Aujourd'hui, ce prestige est brisé. Les avocats ont tourné le dos à leur vocation historique, préférant les questions mercantiles et strictement professionnelles aux vraies valeurs qui faisaient la grandeur de leur corporation. Pire encore, le bâtonnier sortant, inféodé au pouvoir, s'étonne que ses confrères lui demandent d'épouser des combats politiques, alors que c'est précisément l'essence de la profession. Il appelle à une profession apolitique, renfermée sur elle-même, là où le barreau a toujours été profondément politisé, ouvert sur la société et enraciné dans la cité.
C'est ce divorce avec ses valeurs qui rend le choix du 12 et 13 septembre décisif.

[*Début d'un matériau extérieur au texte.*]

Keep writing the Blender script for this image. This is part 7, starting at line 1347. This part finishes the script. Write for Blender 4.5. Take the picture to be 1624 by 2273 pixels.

Les avocats doivent choisir : continuer à s'enfoncer dans la résignation et l'insignifiance, ou renouer avec leur mission historique, redevenir cette force vive qui a toujours été le bouclier des libertés et le moteur de la démocratie. L'heure n'est plus aux demi-mesures ni aux calculs de carrière. L'heure est à un sursaut existentiel, pour que le barreau retrouve enfin sa voix et sa dignité.